Immersive and embodied virtual spaces are increasingly prevalent. Such environments are also generally beneficial, facilitating connection with others and allowing for novel experiences. However, the paradigm shifts introduced by such environments (e.g., immersion, embodiment, or technological advancements) can also lead to new harms for users, such as embodied harassment in social VR, racist Zoombombing, human-bot coordinated hate raids in live streaming, harmful user-generated virtual world design, and new types of perceptual manipulations leveraging the core abilities of XR technology to create illusions to the user.


In this workshop, we want to bring together a set of interdisciplinary researchers and practitioners from HCI and adjacent fields to better understand these new harms and develop novel strategies to mitigate them. We invite interested researchers and practitioners to submit a short position statement (2 pages maximum in CHI submission format) with this form by March 8, 2024. Submissions are *NOT* anonymized. Please include the name of the author(s) on the submission.

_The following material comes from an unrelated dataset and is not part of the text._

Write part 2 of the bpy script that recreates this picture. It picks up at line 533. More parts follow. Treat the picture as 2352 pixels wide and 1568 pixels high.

Please describe why you are interested in the area, which work they have already done, and if they are interested in specific topics related to the workshop, including but not limited to:

• Identifying various forms of new online harms across different immersive and embodied virtual spaces

• Creating frameworks, taxonomies, and definitions to describe these new online harms

• Explaining potential sociotechnical causes of these new online harms

• Investigating how harms in immersive and embodied spaces can also be translated to physical harms in the offline world

• Understanding various stakeholders' perspectives when encountering these new harms in immersive and embodied virtual spaces

• Unpacking how these new online harms may especially damage marginalized technology users' online experiences

• Building a fundamental understanding of how traditionally considered positive metrics of immersive online experiences such as presence and embodiment might amplify the negative impact of these new online harms

• Synthesizing existing strategies and recommendations to deal with these new online harms

• Articulating coping approaches for managing exposure to harms that can be integrated into system designs

• Evaluating how, if at all, existing harm mitigation strategies (e.g., moderation) can or cannot be used to mitigate these new harms in immersive and embodied online spaces

• Identifying both opportunities and risks of leveraging AI to detect and mitigate these new online harms

• Describing how AI can be used to create new and more severe forms of online harm in immersive and embodied virtual spaces rather than mitigating harms

• Brainstorming alternative novel approaches to understand and mitigate new online harms in immersive and embodied online spaces


We will accept submissions in the scope of the workshop in which participants have prior expertise. The workshop will be organized as a hybrid event at CHI 2024. One participant from each submission must register for the workshop and at least one day of the CHI conference. All submissions will be published on the workshop website and a collection of workshop papers.


This hybrid, one-day workshop will take place on Saturday, May 11, 2024 in Room 306A during CHI 2024 in Honolulu, Hawaii, USA.